The large, shallow, stone-bordered ponds in the middle of Grand Turk are not just nesting sites for flamingos and other brilliant birds: They are salinas, abandoned artifacts of the salt industry, which ruled the Grand Turk and Salt Cay economies for 300 years. The salt industry began with seasonal salt-rakers coming to the TCI from Bermuda in the late 1600s and lasted until commercial exploitation of the salinas ended in the 1960s. Grand Turk and Salt Cay, the original salt-producing islands, have several natural, shallow, inland depressions (salinas) that filled with salt water directly from the sea or percolated up from underlying rock. Bermudians improved the natural salinas, making them into rock-bordered salt pans or ponds. Salt was made by letting seawater into the salinas through sluice gates located at the beach. Water was concentrated by evaporation in one pond, then concentrated again in a second. The slushy brine was then let into smaller drying pans, where the salt crystallized. The cycle took about 90 days from start to finish, but "crops" for each set of pans were spaced by the individual stages into 20- to 30-day periods. Workers raked the crystallized salt into piles and shoveled it into wheelbarrows. Raking salt under the midday sun was an incredibly labor-intensive business, and many who worked the salt (including a number of slaves) were felled by the brutal conditions.
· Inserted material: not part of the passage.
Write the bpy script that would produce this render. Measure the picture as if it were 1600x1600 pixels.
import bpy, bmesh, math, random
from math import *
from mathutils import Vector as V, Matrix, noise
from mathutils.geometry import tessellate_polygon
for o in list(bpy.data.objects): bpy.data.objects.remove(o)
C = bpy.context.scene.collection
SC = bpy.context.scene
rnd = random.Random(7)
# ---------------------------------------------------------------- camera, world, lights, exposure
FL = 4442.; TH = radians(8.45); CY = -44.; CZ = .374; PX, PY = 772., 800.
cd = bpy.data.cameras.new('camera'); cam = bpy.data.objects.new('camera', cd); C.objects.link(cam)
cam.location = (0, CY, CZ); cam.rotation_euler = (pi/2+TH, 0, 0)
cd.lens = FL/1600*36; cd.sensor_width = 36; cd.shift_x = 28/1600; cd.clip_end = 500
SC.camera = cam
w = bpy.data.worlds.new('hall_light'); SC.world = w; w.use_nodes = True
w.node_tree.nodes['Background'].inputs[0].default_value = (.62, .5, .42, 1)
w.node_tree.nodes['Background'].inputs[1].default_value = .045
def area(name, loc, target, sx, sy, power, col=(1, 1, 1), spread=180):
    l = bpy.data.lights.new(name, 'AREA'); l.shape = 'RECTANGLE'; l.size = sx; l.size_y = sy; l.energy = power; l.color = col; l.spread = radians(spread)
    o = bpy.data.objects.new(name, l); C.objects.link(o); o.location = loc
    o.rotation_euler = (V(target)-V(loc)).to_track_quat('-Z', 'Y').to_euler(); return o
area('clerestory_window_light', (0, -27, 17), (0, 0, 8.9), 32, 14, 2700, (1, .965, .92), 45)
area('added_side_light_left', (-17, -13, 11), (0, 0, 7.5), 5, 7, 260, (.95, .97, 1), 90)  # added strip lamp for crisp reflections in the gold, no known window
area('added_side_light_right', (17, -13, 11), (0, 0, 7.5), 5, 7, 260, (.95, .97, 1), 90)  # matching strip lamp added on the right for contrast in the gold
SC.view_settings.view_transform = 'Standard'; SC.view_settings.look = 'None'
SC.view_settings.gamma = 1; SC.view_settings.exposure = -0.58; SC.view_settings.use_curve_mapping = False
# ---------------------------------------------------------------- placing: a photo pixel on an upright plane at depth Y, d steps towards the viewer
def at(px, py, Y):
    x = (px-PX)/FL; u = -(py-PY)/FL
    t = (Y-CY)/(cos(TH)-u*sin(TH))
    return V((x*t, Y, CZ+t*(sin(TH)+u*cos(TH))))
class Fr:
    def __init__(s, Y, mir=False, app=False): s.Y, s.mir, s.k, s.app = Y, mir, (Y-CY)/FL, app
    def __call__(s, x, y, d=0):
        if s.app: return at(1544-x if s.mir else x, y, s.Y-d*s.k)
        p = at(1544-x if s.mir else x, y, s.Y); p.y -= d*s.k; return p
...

Who used all this salt? From the time of the first European settlements in North America to the middle of the 1800s, salt was a critical food-preservation item. The United States was dependent upon salt imports to some degree until almost the end of the 19th century. The relative importance of the Turks islands, however, dwindled as the demand for salt expanded. Dwarfed by the demand and other producers and unable to expand pond acreage, mechanize loading, or achieve economies of scale, the salt industry in the Turks islands finally collapsed in the 1960s after 300 years of production.